We have been encouraged by the act that many people we have never even met in person have wanted to support this work. We hope that, God willing, we will all come to know each other more deeply and share in the joys of the Path.
The Tradition offers us its ritual, culture, and wisdom, but we must apply these under new and always changing circumstances. There has been an interval, even a trauma in the history of the Mevlevi Order during the twentieth century. The outer continuity has been broken since the founding of the Turkish Republic. For the last seventy years Sufism has had to function under serious constraints in Turkey. The institutions of Sufism were outwardly dismantled, our properties were taken, and our activities were transferred mostly to private homes. The kind of freedoms that we taken for granted here in America–freedom of assembly, freedom of religious expression–have not been possible. Sufism is forced to adapt itself to “cultural foundations” that offer performances and intellectual activities. Consequently, we cannot look to the homeland of our tradition for a model of a contemporary Sufism.

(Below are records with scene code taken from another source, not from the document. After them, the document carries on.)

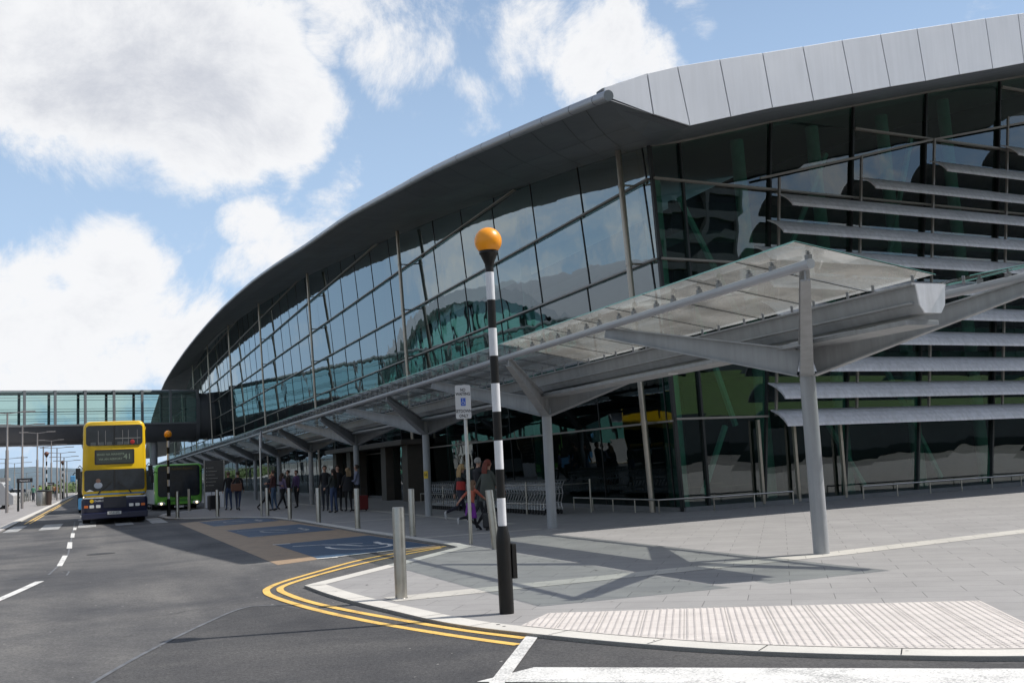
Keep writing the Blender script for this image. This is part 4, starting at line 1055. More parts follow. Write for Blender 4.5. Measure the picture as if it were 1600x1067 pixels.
# ------------------------------------------------------------------ vehicles
A['byellow'] = mat('bus_yellow', (.78,.50,.012), .32, var=.05, vscale=1.5, coat=.3)
A['navy'] = mat('bus_navy', (.009,.011,.04), .35, coat=.3, var=.1)
A['bgreen'] = mat('bus_green', (.17,.50,.07), .35, coat=.3, var=.05, vscale=1.5)
A['bside'] = mat('bus_side', (.62,.66,.64), .35, coat=.2, var=.06)
A['bblue'] = mat('bus_blue', (.10,.34,.62), .35, coat=.3)
A['cartgrey'] = mat('trolley_grey', (.09,.10,.10), .5); A['lens'] = mat('lamp_lens', (.75,.75,.72), .15, coat=.5); A['orange'] = mat('indicator', (.7,.16,.03), .3); A['lit'] = emit('lit_headlamp', (1,.82,.5), 3)
A['plate'] = mat('plate', (.6,.6,.58), .5)
A['cabin'] = mat('cabin_inside', (.05,.055,.06), .8)
def hull(name, w_, z0, z1, L, r, m_, t, front=.12, rake=0.0, bev=.0):
    rings = []
    for y, ins in ((0, .10), (.05, .035), (front+.05, 0), (L-.2, 0), (L, .08)):
        o = [(x, y+(z-z0)*rake*(1 if y < 1 else 0), z) for x, z in [(a, (z0+z1)/2+b) for a, b in rr(w_-2*ins, (z1-z0)-ins*.8, r, 5)]]
        rings.append(o)
    mb = MB(); n = len(rings[0]); vs_ = [p for q in rings for p in q]
    mb.add(vs_, [(k*n+i, k*n+(i+1) % n, (k+1)*n+(i+1) % n, (k+1)*n+i) for k in range(4) for i in range(n)]+[tuple(range(n)), tuple(range(4*n, 5*n))])
    return mb.build(name, m_, t, smooth=True, world=False)
def wheel(t, x, y, r, wd_, name='wheel'):
    s = 1 if x > 0 else -1
    w1 = MB().tube((x-s*wd_, y, r), (x, y, r), r, n=24).build(name, A['rubber'], t, smooth=True, world=False)
    MB().tube((x, y, r), (x+s*.012, y, r), r*.55, n=16).build('rim', A['chrome'], w1, world=False)
def panel(t, name, m_, w_, h_, r, y, x, z, th=.02, parent=None, rake=0):
    mb = MB().prism(plate(w_, h_, r, 0, 0, 0), (0, -th, 0)); 
    mb.v = [(vx+x, vy+y+vz*rake, vz+z) for vx, vy, vz in mb.v]
    return mb.build(name, m_, parent or t, world=False)
A['wscreen'] = mat('windscreen_glass', (.022,.028,.036), .12, 0, spec=.35, var=.5, vscale=1.6)
# double decker
YB = 45.8
bl_ = PY(131.5, 800, YB); brr = PY(226.5, 800, YB); bc = (bl_.x+brr.x)/2; BW = 2.5
DB = thing('double_decker_bus', 'yellow and navy double-decker bus driving towards the viewer at the crossing', 'bus', (bc, YB, RZ))
zz = lambda y: PY(178, y, YB).z-RZ
H = zz(657.5)
hull('lower_body', BW, .26, 1.06, 9.6, .10, A['navy'], DB)
ub = hull('upper_body', BW*.985, 1.05, H, 9.6, .26, A['byellow'], DB, rake=.0)
for v_ in ub.data.vertices: v_.co.x *= 1-.055*max(0, v_.co.z-1.3)/(H-1.3)
panel(DB, 'stripe', mat('stripe_blue', (.10,.20,.34), .5), 2.3, .06, .02, 0, 0, zz(771), .012)
panel(DB, 'white_line', A['wpaint'], 2.34, .045, .015, 0, 0, 1.06, .014)
W1 = panel(DB, 'upper_windscreen', A['wscreen'], 2.14, zz(664)-zz(695.5), .13, 0, .0, (zz(664)+zz(695.5))/2, .02)
MB().box((-.018,-.028,zz(695)),(.018,-.021,zz(664.5))).build('pillar', A['rubber'], W1, world=False)
MB().box((.02,-.026,zz(685.5)),(1.0,-.021,zz(684.4))).build('grab_rail', A['alu'], W1, world=False)
m = MB()
for x_ in (-.62,-.35,.30,.52,.86): m.box((x_,-.0245,zz(694)),(x_+.018,-.021,zz(672)))
m.build('hand_poles', A['lamp'], W1, world=False)
m = MB()
for x_ in (-.8,-.5,-.2,.2,.45): m.box((x_-.1,-.0235,zz(695)),(x_+.1,-.021,zz(690)))
m.build('seat_backs', A['cartgrey'], W1, world=False)
MB().ball((.68,-.022,zz(691)),.09,8,sc=(1,.1,1)).build('red_bag', mat('red', (.5,.03,.03), .6), W1, world=False)
W2 = panel(DB, 'windscreen', A['wscreen'], 2.28, zz(733)-zz(766), .10, 0, .0, (zz(733)+zz(766))/2, .02)
MB().box((-.02,-.028,zz(765)),(.02,-.021,zz(734))).build('pillar', A['rubber'], W2, world=False)
for s in (-1, 1):
    m = MB().beam((s*.12,-.04,zz(752)), (s*.55,-.04,zz(766.5)), .03, .03); m.beam((s*.55,-.04,zz(766.5)), (s*.62,-.03,zz(770)), .04, .04); m.build('wiper', A['rubber'], W2, world=False)
MB().ball((-.62,-.021,zz(757)),.16,10,sc=(1,.02,.8)).build('driver_shirt', mat('shirt', (.30,.34,.40), .7), W2, world=False)
MB().ball((-.62,-.022,zz(750)),.09,10,sc=(1,.02,1)).build('driver_head', mat('driver_skin', (.20,.12,.09), .7), W2, world=False)
MB().prism([(-1.08,-.021,zz(766)),(-.78,-.021,zz(766)),(-.93,-.021,zz(763))], (0,-.002,0)).build('sticker', A['wpaint'], W2, world=False)
D_ = panel(DB, 'destination_box', A['ink'], 1.50, zz(702)-zz(725), .05, 0, .0, (zz(702)+zz(725))/2, .018)
MB().prism(plate(1.38, zz(704)-zz(723.5), .03, -.019, 0, (zz(702)+zz(725))/2), (0,-.003,0)).build('display', mat('display', (.045,.055,.045), .3), D_, world=False)
m = MB(); zd_ = (zz(702)+zz(725))/2
m.text('SRAID NA MAINISTR', .115, rotm(-.15,-.024,zd_+.07)); m.text('VIA AN AERFORT', .115, rotm(-.15,-.024,zd_-.12)); m.text('41', .30, rotm(.49,-.024,zd_-.10))
m.build('display_text', mat('led_text', (.22,.27,.20), .5), D_, world=False, fixn=False)
panel(DB, 'grille', A['ink'], .86, .44, .03, 0, 0, zz(784), .015)
for z in range(5): MB().box((-.42,-.022,zz(784)-.18+z*.085),(.42,-.016,zz(784)-.165+z*.085)).build('grille_bar', A['navy'], DB, world=False)
for s in (-1, 1):
    for dx in (.62, .86): panel(DB, 'headlight', A['lens'], .17, .12, .03, 0, s*dx, zz(789.5), .025)
    panel(DB, 'indicator', A['orange'], .15, .10, .02, .0, s*1.07, zz(789.5), .02)
    panel(DB, 'fog_lamp', A['plate'], .2, .08, .02, 0, s*.85, zz(803), .05)
MB().box((-1.25,-.06,.22),(1.25,.10,.47)).build('bumper', A['navy'], DB, world=False, bevel=.03)
Pl = panel(DB, 'number_plate', A['plate'], .52, .12, .01, -.06, -.02, zz(800.5), .012)
m = MB().text('97-D-272', .10, rotm(-.02,-.074,zz(800.5)-.035)); m.build('characters', A['ink'], Pl, world=False, fixn=False)
MB().tube((-.86,-.012,zz(781)),(-.86,-.002,zz(781)),.075,n=18).build('roundel', A['byellow'], DB, world=False)
m = MB().text('Dublin Bus', .10, rotm(-.76,-.006,zz(781)-.03), align='LEFT'); m.build('lettering', A['plate'], DB, world=False, fixn=False)
for s in (-1, 1):
    mi_ = MB().box((s*1.36-.09,-.22,zz(746)),(s*1.36+.09,-.12,zz(729))).build('mirror', A['rubber'], DB, world=False, bevel=.03)
    MB().path([(s*1.2,0,zz(730)),(s*1.3,-.1,zz(725)),(s*1.36,-.17,zz(728))],.015).build('mirror_arm', A['rubber'], mi_, world=False)
for x, y in ((1.22,2.2),(-1.22,2.2),(1.22,7.2),(-1.22,7.2)): wheel(DB, x, y, .48, .3)
MB().box((-1.1,.3,.22),(1.1,9.2,.5)).build('chassis', A['rubber'], DB, world=False)
for s in (-1, 1):
    for z, h_ in ((zz(680), .75), (zz(750), .8)): MB().box((s*1.232-.006,.6,z-h_/2),(s*1.232+.006,9.2,z+h_/2)).build('side_windows', A['glassdark'], DB, world=False)
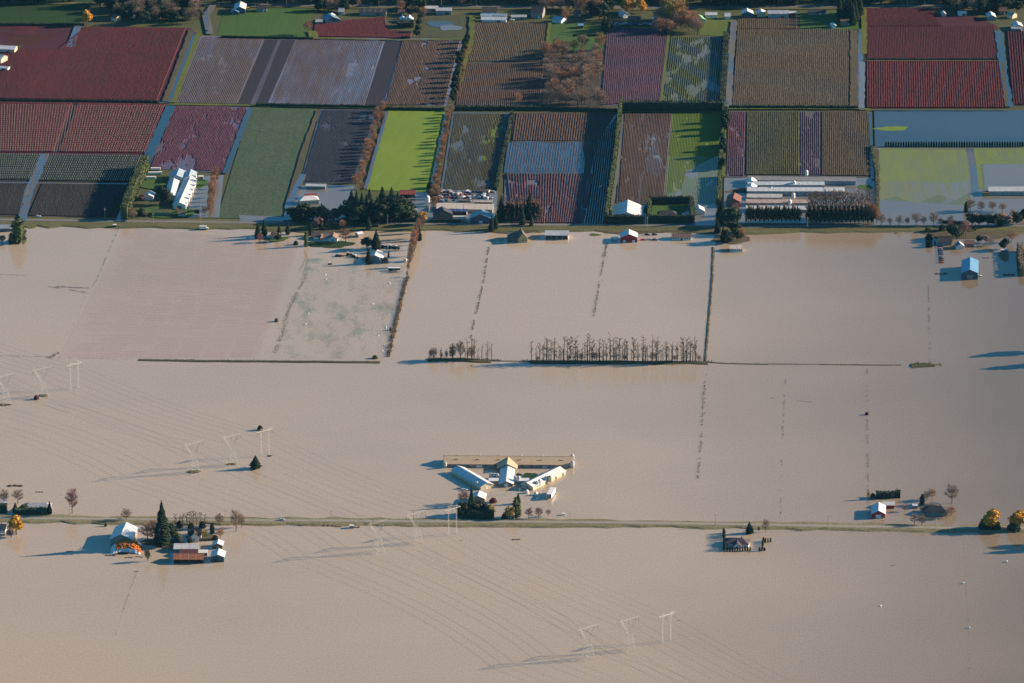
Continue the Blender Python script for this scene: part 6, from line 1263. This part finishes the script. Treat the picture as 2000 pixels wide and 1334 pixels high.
for i,(x,y,s,l) in enumerate([(216,1085,4,"left of the brown heaps under the covered barn heap"),(252,1089,3,"middle brown heap under the covered barn heap"),(272,1088,3,"right brown heap under the covered barn heap"),(136,1077,2.4,"dark heap alone left of the left farm"),(266,1116,1.8,"small dark heap below the left farm"),(1008,1054,3.2,"dark heap alone below the causeway, centre"),(641,1027,5,"flat dark heap under the causeway grass"),(694,1030,3.5,"brown heap beside the small white hut"),(30,949,6,"dark debris bar above the left hedge"),(77,961,3,"small debris heap above the left hedge"),(660,1029,2.6,"small dark heap beside the flat one"),(1838,535,5,"brown debris bar left of the blue barn"),(1925,504,3,"brown debris heap right of the blue barn"),(1970,537,5,"scattered timber at the right edge"),(1743,1105,1.5,"tiny debris bar above the smallest bale"),(900,1056,1.2,"tiny dark lump beside the portal pylon"),(1325,1212,1.2,"tiny dark lump right of the bottom portal pylon")]):
    c = P(x,y,0); r2 = random.Random(i); mb = MB(); L = s*1.3
    for k in range(3): 
        q = Vector(((k-1)*L*.55, r2.uniform(-.4,.4), 0)); mb.lathe([(s*.42,-.3),(s*.36,.3*s*.25),(s*.16,.5*s*.3),(.03,.6*s*.3)], 7, c=tuple(q))
    o = mb.build("debris_heap", mat("brown rubbish", (.10,.06,.045), .9, scale=1.0), None, tuple(c)); tag(o, l, "heap", "debris heaps in the flood")
flat("hut","small white hut beside the curved bush under the causeway","hut",687,1031,3.4,3,2.2,GREYW,WHITE)
flat("floating_crate","pale crate drifting right of the winged farm","crate",1101,1006,2.0,2.0,1.4,WHITEW,WHITE)
# ------------------------------------------------------------------ thin blue air between the aircraft and the valley
hz, nt, bb = newmat("air"); nt.nodes.remove(bb)
pv = nt.nodes.new("ShaderNodeVolumePrincipled"); pv.inputs['Density'].default_value = 3.8e-6; pv.inputs['Color'].default_value = (.22,.62,1,1)
nt.links.new(pv.outputs[0], nt.nodes['Material Output'].inputs['Volume'])
m_ = MB(); m_.box((0,0,799),(16000,16000,1600)); tag(m_.build("haze", hz), kind='stuff')
# tall trees just beyond the right edge whose shadows reach into the picture
for x, y, h, l in ((2058,684,28,"tall tree beyond the right edge, farthest"),(2072,709,26,"tall tree beyond the right edge, second"),(2085,1060,24,"tall tree beyond the right edge below the causeway"),(2076,1070,22,"smaller tree beyond the right edge below the causeway")): tree('round',x,y,h,'dark',l,wide=.55)
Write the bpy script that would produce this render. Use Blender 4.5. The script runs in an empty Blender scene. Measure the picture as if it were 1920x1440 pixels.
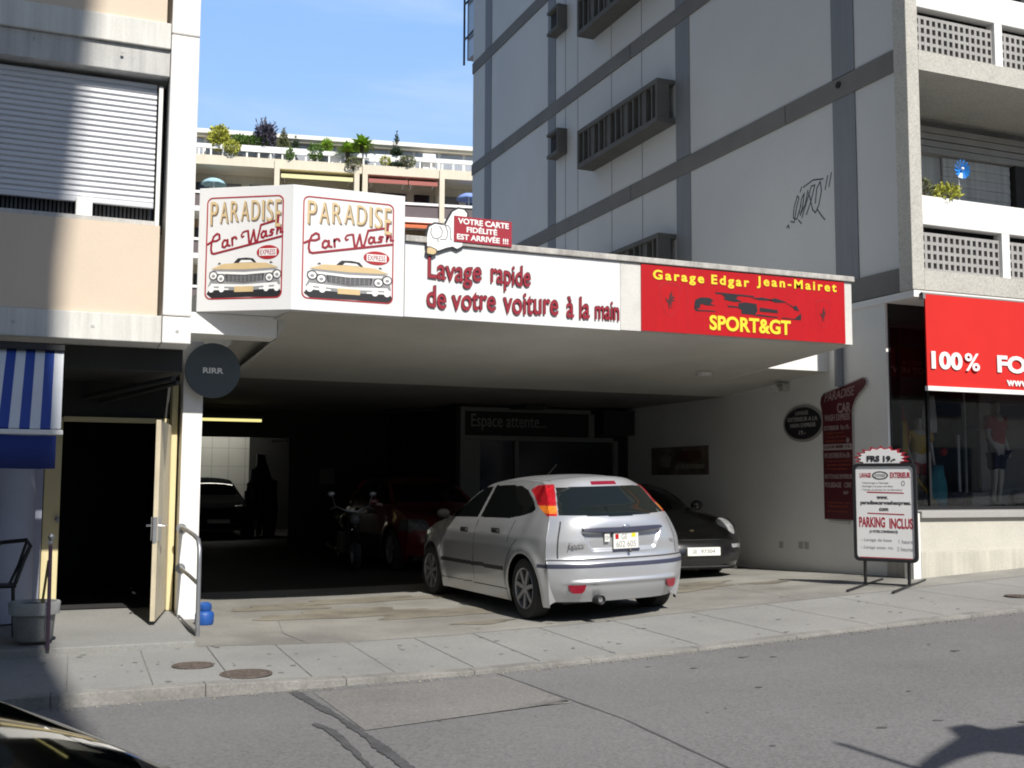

The Mevlevis have taken a fastidiously apolitical position during these years. Most are loyal supporters of the secular, democratic republic. This is only being mentioned in light of the responsibility that has fallen on our shoulders to renew the Tradition. It is possible that the creative center of the Mevlevi tradition has been transferred outside of its land of origin. Or maybe we are to hold something for a period of time until it can be fully returned.
Because of the disconintuity in the Tradition we find ourselves searching for the prototypes on which to form a Sufic culture. And yet we are dealing with a society that has different economic structures, gender relationships, and social norms.
More and more of the world is calling for Sufism without even knowing it. Sufism is a complete spiritual practice and way of life. It is not merely technique, but a fabric of knowledge, values, relationships. Moreover, it is not a mass-produced fabric, but one that must be woven together with the help of people who have mastered the weaving themselves.
In so many places in the modern world, from Anchorage to Santiago, from Ankara to Zurich, from Vermont to Sarajevo there are groups and individuals who have been waiting a long time for an appropriate and contemporary manifestation of Sufism. May Allah and Hazrati Mevlana guide, support, and protect our yearning.